What does the “Christ-plus Gospel” look like among us? Often I will visit someone who hasn’t been coming to church and I will ask them why they haven’t been hearing the Word and receiving the Sacrament – why they haven’t been receiving the Gospel, the free gifts of God – and you know what they will tell me? “Don’t worry, pastor, I try to be good, I read the Bible and pray all the time.” That’s Christ plus reading the Bible and being good and praying – that’s not the Gospel. It’s easy for church leaders to give the impression that it’s good to trust in Christ but you have to give generously, volunteer all of your free time, and be evangelizing everyone you ever meet if you really want to be saved. That’s Christ plus offerings, service, and evangelism – that’s not the Gospel. Especially sinister are those helpful, practical, relevant, moral sermons on parenting, improving your marriage, or teaching money management skills – not because God’s Word doesn’t give guidance in those areas – but because those things aren’t the Gospel! It’s Christ plus. Christ plus anything is not the Gospel. By definition Christ plus anything equals Christ plus the Law and no matter how good our intentions, no matter how hard we try, no matter how much we improve – we will never satisfy God’s standard of perfection. (Matthew 5:48) Paul states it bluntly in chapter 3: all who rely on observing the law are under a curse, for it is written: “Cursed is everyone who does not continue to do everything written in the Book of the Law. (Galatians 3:10) In short, Christ plus anything equals eternal condemnation.

 

Which is what leads Paul to take the gloves off with some of the harshest words in the entire New Testament: Even if we or an angel from heaven should preach a gospel other than the one we preached to you, let him be eternally condemned! As we have already said, so now I say again: If anybody is preaching to you a gospel other than what you accepted, let him be eternally condemned! Just so there’s no misunderstanding, Paul is saying that if you think you will be saved because of how much you give, obey, attend, pray, study – you have forfeited salvation. You are believing in another gospel – and…guest what? THERE IS NO OTHER GOSPEL! You have twisted the gospel of God’s grace in Christ into a religion of works – and that “gospel” will not save anyone. There are many, many people who hate this message.
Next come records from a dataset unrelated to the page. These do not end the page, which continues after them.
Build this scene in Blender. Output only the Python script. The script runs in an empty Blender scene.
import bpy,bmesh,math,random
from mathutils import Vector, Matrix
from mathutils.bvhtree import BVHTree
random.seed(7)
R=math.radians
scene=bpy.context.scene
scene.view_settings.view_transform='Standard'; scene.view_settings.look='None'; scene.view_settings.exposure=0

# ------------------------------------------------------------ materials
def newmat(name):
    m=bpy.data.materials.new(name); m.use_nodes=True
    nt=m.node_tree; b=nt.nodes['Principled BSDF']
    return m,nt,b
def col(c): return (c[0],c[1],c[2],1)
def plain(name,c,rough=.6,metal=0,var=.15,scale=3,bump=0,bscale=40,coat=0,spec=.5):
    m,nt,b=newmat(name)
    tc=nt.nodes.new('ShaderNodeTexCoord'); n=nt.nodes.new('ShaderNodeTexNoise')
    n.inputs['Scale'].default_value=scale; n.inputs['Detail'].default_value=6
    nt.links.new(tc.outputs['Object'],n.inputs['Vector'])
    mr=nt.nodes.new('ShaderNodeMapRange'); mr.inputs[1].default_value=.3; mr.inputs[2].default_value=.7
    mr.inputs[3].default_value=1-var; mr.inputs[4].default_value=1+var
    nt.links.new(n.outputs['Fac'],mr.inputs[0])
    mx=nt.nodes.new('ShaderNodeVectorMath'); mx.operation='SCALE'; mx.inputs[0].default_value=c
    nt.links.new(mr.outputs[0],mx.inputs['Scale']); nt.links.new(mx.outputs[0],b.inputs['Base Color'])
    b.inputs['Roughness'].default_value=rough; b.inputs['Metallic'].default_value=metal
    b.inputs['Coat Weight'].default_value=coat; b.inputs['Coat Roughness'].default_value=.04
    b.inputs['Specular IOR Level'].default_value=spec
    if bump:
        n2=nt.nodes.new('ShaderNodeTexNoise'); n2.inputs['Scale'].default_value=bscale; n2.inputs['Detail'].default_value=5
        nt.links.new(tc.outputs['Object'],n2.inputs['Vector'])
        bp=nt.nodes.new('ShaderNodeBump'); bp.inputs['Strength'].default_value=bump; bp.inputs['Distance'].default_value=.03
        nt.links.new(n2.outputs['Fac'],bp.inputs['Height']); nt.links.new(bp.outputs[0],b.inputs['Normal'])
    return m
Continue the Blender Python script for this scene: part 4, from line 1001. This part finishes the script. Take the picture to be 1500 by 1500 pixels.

Does that bother Paul? Am I trying to win the approval of men or God? Or am I trying to please men? If I were still trying to please men, I would not be a servant of Christ. Paul – and all faithful preachers like him – cannot care whether people like the Gospel or not, they are called and commissioned to preach the Gospel God gave them because this is the only good news that saves sinners. Yes, if I or anyone else preach any form of Christ-plus Gospel to you, let me and they be damned – because that is not what the Gospel is.

 

The irony is that Paul’s harshest words do serve to lead us back to the true Gospel. Why is he so much harsher with those who would add good, or at least seemingly innocent, things (like circumcision, tithing, prayer) to the Gospel than he was with people like the Corinthians who tolerated sexual immorality and got drunk when celebrating the Lord’s Supper? (1 Corinthians 5, 11) Because the heart of the Gospel is that God the Father’s will was to curse and condemn only his Son. Not because the Father didn’t love the Son, but because God so loved the world (John 3:16). Not because Jesus deserved to be cursed, but because he took our curse on himself (Galatians 3:13). Jesus was cursed and damned by God even for all those who have ever preached or believed any perverted “Christ-plus” version of the Gospel. The Father damned his Son on a cross so that you and I would never be damned. That’s the Gospel. That is the incomprehensible extent of God’s love for us. That is the Gospel Paul is so vehemently defending in these words and in this book.

 

And no, many in our post-modern world may not like it – but we’re not here to please the world. As Paul said, we are Christ’s ambassadors sent to preach the Gospel of Christ – and there is no other Gospel. Amen.